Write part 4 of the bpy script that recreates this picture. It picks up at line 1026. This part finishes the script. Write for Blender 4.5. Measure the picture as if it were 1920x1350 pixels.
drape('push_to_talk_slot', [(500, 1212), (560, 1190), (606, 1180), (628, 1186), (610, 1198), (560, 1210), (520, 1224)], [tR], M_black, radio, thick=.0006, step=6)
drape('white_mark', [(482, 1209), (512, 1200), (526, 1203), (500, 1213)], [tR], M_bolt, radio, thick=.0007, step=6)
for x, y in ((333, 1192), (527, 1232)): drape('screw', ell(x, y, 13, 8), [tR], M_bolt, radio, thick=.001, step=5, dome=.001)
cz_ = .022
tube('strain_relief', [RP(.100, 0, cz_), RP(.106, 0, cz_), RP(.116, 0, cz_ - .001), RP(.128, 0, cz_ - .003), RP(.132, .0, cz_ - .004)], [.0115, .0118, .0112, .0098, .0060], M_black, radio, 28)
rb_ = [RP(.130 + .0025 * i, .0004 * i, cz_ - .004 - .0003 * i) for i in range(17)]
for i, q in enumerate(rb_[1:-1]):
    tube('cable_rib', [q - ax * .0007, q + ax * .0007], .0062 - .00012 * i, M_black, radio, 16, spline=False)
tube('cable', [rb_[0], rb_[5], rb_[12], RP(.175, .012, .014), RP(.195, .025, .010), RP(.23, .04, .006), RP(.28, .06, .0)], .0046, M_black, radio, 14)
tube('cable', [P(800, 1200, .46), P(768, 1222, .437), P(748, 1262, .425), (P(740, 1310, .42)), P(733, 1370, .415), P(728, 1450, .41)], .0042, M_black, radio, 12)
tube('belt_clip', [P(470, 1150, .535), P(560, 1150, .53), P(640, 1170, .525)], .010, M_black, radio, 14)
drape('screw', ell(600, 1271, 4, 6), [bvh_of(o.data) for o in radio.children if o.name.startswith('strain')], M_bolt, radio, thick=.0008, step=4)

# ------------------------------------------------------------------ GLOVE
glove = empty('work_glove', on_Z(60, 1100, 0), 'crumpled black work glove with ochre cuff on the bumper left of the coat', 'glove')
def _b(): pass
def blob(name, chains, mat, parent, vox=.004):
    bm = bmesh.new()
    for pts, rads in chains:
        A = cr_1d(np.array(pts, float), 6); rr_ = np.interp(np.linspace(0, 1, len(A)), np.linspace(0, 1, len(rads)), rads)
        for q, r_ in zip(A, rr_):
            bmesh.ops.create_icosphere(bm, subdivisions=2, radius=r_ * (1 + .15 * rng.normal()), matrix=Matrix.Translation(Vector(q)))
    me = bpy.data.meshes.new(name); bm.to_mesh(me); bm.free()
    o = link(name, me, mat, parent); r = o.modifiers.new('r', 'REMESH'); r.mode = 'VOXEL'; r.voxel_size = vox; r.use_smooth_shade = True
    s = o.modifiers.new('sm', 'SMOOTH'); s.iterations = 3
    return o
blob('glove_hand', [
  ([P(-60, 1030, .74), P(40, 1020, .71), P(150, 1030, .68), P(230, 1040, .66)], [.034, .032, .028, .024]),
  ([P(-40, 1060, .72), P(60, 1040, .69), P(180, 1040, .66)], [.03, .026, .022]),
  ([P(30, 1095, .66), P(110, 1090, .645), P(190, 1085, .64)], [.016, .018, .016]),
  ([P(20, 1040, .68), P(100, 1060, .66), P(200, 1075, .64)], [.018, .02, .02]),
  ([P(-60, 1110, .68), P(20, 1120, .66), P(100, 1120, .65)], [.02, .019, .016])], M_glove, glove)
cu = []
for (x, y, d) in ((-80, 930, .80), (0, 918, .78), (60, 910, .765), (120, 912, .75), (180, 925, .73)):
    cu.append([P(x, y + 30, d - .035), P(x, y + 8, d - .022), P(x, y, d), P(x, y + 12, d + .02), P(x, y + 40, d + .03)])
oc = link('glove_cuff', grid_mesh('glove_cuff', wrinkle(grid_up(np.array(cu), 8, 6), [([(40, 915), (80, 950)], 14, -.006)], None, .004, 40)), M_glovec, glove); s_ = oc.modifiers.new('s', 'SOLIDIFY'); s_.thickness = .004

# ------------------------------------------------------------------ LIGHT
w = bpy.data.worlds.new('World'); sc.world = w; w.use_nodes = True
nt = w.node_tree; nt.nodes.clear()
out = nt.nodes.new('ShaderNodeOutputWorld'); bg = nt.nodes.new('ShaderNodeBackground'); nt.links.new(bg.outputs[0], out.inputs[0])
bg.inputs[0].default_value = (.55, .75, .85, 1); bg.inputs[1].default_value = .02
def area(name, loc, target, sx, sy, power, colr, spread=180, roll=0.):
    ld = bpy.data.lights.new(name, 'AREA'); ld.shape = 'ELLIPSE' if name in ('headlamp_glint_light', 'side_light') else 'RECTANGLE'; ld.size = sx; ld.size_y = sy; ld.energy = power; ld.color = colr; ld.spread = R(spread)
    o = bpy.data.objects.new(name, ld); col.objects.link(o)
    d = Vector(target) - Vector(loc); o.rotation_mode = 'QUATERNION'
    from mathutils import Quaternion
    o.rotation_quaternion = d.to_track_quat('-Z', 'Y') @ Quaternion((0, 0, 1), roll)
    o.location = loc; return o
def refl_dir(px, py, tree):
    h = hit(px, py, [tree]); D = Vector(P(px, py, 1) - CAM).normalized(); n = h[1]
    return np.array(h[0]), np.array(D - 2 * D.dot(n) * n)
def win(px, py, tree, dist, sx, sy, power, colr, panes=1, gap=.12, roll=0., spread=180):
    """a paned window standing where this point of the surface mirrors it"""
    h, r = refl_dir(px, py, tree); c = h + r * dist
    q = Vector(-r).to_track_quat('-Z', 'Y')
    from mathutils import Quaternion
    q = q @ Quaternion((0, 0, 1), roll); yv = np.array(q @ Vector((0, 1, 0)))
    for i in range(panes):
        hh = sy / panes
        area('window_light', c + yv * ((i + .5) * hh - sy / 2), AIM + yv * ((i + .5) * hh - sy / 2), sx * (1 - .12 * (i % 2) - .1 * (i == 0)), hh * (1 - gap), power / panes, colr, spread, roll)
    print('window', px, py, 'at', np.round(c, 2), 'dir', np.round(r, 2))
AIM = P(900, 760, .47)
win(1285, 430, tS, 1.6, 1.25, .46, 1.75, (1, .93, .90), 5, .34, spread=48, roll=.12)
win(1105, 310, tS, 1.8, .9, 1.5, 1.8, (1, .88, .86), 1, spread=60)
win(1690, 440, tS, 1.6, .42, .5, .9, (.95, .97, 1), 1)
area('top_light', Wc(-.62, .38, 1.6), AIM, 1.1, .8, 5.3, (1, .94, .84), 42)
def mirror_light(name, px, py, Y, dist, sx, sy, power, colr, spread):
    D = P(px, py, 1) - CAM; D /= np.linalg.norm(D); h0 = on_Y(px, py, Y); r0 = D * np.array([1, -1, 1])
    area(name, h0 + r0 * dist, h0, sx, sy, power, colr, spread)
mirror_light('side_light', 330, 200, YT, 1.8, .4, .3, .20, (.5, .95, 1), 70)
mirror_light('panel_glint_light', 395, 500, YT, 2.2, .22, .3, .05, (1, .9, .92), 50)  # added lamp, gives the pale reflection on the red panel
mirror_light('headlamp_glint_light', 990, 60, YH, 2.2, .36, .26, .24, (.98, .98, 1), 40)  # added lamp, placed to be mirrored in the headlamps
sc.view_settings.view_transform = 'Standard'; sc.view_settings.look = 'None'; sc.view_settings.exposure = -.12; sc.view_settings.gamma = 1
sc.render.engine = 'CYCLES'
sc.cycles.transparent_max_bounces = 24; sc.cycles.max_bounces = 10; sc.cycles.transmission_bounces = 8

________________

● Instructions to follow
Retype the material above, line by line, exactly.

● Answer for this exercise
Write part 4 of the bpy script that recreates this picture. It picks up at line 1026. This part finishes the script. Write for Blender 4.5. Measure the picture as if it were 1920x1350 pixels.
drape('push_to_talk_slot', [(500, 1212), (560, 1190), (606, 1180), (628, 1186), (610, 1198), (560, 1210), (520, 1224)], [tR], M_black, radio, thick=.0006, step=6)
drape('white_mark', [(482, 1209), (512, 1200), (526, 1203), (500, 1213)], [tR], M_bolt, radio, thick=.0007, step=6)
for x, y in ((333, 1192), (527, 1232)): drape('screw', ell(x, y, 13, 8), [tR], M_bolt, radio, thick=.001, step=5, dome=.001)
cz_ = .022
tube('strain_relief', [RP(.100, 0, cz_), RP(.106, 0, cz_), RP(.116, 0, cz_ - .001), RP(.128, 0, cz_ - .003), RP(.132, .0, cz_ - .004)], [.0115, .0118, .0112, .0098, .0060], M_black, radio, 28)
rb_ = [RP(.130 + .0025 * i, .0004 * i, cz_ - .004 - .0003 * i) for i in range(17)]
for i, q in enumerate(rb_[1:-1]):
    tube('cable_rib', [q - ax * .0007, q + ax * .0007], .0062 - .00012 * i, M_black, radio, 16, spline=False)
tube('cable', [rb_[0], rb_[5], rb_[12], RP(.175, .012, .014), RP(.195, .025, .010), RP(.23, .04, .006), RP(.28, .06, .0)], .0046, M_black, radio, 14)
tube('cable', [P(800, 1200, .46), P(768, 1222, .437), P(748, 1262, .425), (P(740, 1310, .42)), P(733, 1370, .415), P(728, 1450, .41)], .0042, M_black, radio, 12)
tube('belt_clip', [P(470, 1150, .535), P(560, 1150, .53), P(640, 1170, .525)], .010, M_black, radio, 14)
drape('screw', ell(600, 1271, 4, 6), [bvh_of(o.data) for o in radio.children if o.name.startswith('strain')], M_bolt, radio, thick=.0008, step=4)

# ------------------------------------------------------------------ GLOVE
glove = empty('work_glove', on_Z(60, 1100, 0), 'crumpled black work glove with ochre cuff on the bumper left of the coat', 'glove')
def _b(): pass
def blob(name, chains, mat, parent, vox=.004):
    bm = bmesh.new()
    for pts, rads in chains:
        A = cr_1d(np.array(pts, float), 6); rr_ = np.interp(np.linspace(0, 1, len(A)), np.linspace(0, 1, len(rads)), rads)
        for q, r_ in zip(A, rr_):
            bmesh.ops.create_icosphere(bm, subdivisions=2, radius=r_ * (1 + .15 * rng.normal()), matrix=Matrix.Translation(Vector(q)))
    me = bpy.data.meshes.new(name); bm.to_mesh(me); bm.free()
    o = link(name, me, mat, parent); r = o.modifiers.new('r', 'REMESH'); r.mode = 'VOXEL'; r.voxel_size = vox; r.use_smooth_shade = True
    s = o.modifiers.new('sm', 'SMOOTH'); s.iterations = 3
    return o
blob('glove_hand', [
  ([P(-60, 1030, .74), P(40, 1020, .71), P(150, 1030, .68), P(230, 1040, .66)], [.034, .032, .028, .024]),
  ([P(-40, 1060, .72), P(60, 1040, .69), P(180, 1040, .66)], [.03, .026, .022]),
  ([P(30, 1095, .66), P(110, 1090, .645), P(190, 1085, .64)], [.016, .018, .016]),
  ([P(20, 1040, .68), P(100, 1060, .66), P(200, 1075, .64)], [.018, .02, .02]),
  ([P(-60, 1110, .68), P(20, 1120, .66), P(100, 1120, .65)], [.02, .019, .016])], M_glove, glove)
cu = []
for (x, y, d) in ((-80, 930, .80), (0, 918, .78), (60, 910, .765), (120, 912, .75), (180, 925, .73)):
    cu.append([P(x, y + 30, d - .035), P(x, y + 8, d - .022), P(x, y, d), P(x, y + 12, d + .02), P(x, y + 40, d + .03)])
oc = link('glove_cuff', grid_mesh('glove_cuff', wrinkle(grid_up(np.array(cu), 8, 6), [([(40, 915), (80, 950)], 14, -.006)], None, .004, 40)), M_glovec, glove); s_ = oc.modifiers.new('s', 'SOLIDIFY'); s_.thickness = .004

# ------------------------------------------------------------------ LIGHT
w = bpy.data.worlds.new('World'); sc.world = w; w.use_nodes = True
nt = w.node_tree; nt.nodes.clear()
out = nt.nodes.new('ShaderNodeOutputWorld'); bg = nt.nodes.new('ShaderNodeBackground'); nt.links.new(bg.outputs[0], out.inputs[0])
bg.inputs[0].default_value = (.55, .75, .85, 1); bg.inputs[1].default_value = .02
def area(name, loc, target, sx, sy, power, colr, spread=180, roll=0.):
    ld = bpy.data.lights.new(name, 'AREA'); ld.shape = 'ELLIPSE' if name in ('headlamp_glint_light', 'side_light') else 'RECTANGLE'; ld.size = sx; ld.size_y = sy; ld.energy = power; ld.color = colr; ld.spread = R(spread)
    o = bpy.data.objects.new(name, ld); col.objects.link(o)
    d = Vector(target) - Vector(loc); o.rotation_mode = 'QUATERNION'
    from mathutils import Quaternion
    o.rotation_quaternion = d.to_track_quat('-Z', 'Y') @ Quaternion((0, 0, 1), roll)
    o.location = loc; return o
def refl_dir(px, py, tree):
    h = hit(px, py, [tree]); D = Vector(P(px, py, 1) - CAM).normalized(); n = h[1]
    return np.array(h[0]), np.array(D - 2 * D.dot(n) * n)
def win(px, py, tree, dist, sx, sy, power, colr, panes=1, gap=.12, roll=0., spread=180):
    """a paned window standing where this point of the surface mirrors it"""
    h, r = refl_dir(px, py, tree); c = h + r * dist
    q = Vector(-r).to_track_quat('-Z', 'Y')
    from mathutils import Quaternion
    q = q @ Quaternion((0, 0, 1), roll); yv = np.array(q @ Vector((0, 1, 0)))
    for i in range(panes):
        hh = sy / panes
        area('window_light', c + yv * ((i + .5) * hh - sy / 2), AIM + yv * ((i + .5) * hh - sy / 2), sx * (1 - .12 * (i % 2) - .1 * (i == 0)), hh * (1 - gap), power / panes, colr, spread, roll)
    print('window', px, py, 'at', np.round(c, 2), 'dir', np.round(r, 2))
AIM = P(900, 760, .47)
win(1285, 430, tS, 1.6, 1.25, .46, 1.75, (1, .93, .90), 5, .34, spread=48, roll=.12)
win(1105, 310, tS, 1.8, .9, 1.5, 1.8, (1, .88, .86), 1, spread=60)
win(1690, 440, tS, 1.6, .42, .5, .9, (.95, .97, 1), 1)
area('top_light', Wc(-.62, .38, 1.6), AIM, 1.1, .8, 5.3, (1, .94, .84), 42)
def mirror_light(name, px, py, Y, dist, sx, sy, power, colr, spread):
    D = P(px, py, 1) - CAM; D /= np.linalg.norm(D); h0 = on_Y(px, py, Y); r0 = D * np.array([1, -1, 1])
    area(name, h0 + r0 * dist, h0, sx, sy, power, colr, spread)
mirror_light('side_light', 330, 200, YT, 1.8, .4, .3, .20, (.5, .95, 1), 70)
mirror_light('panel_glint_light', 395, 500, YT, 2.2, .22, .3, .05, (1, .9, .92), 50)  # added lamp, gives the pale reflection on the red panel
mirror_light('headlamp_glint_light', 990, 60, YH, 2.2, .36, .26, .24, (.98, .98, 1), 40)  # added lamp, placed to be mirrored in the headlamps
sc.view_settings.view_transform = 'Standard'; sc.view_settings.look = 'None'; sc.view_settings.exposure = -.12; sc.view_settings.gamma = 1
sc.render.engine = 'CYCLES'
sc.cycles.transparent_max_bounces = 24; sc.cycles.max_bounces = 10; sc.cycles.transmission_bounces = 8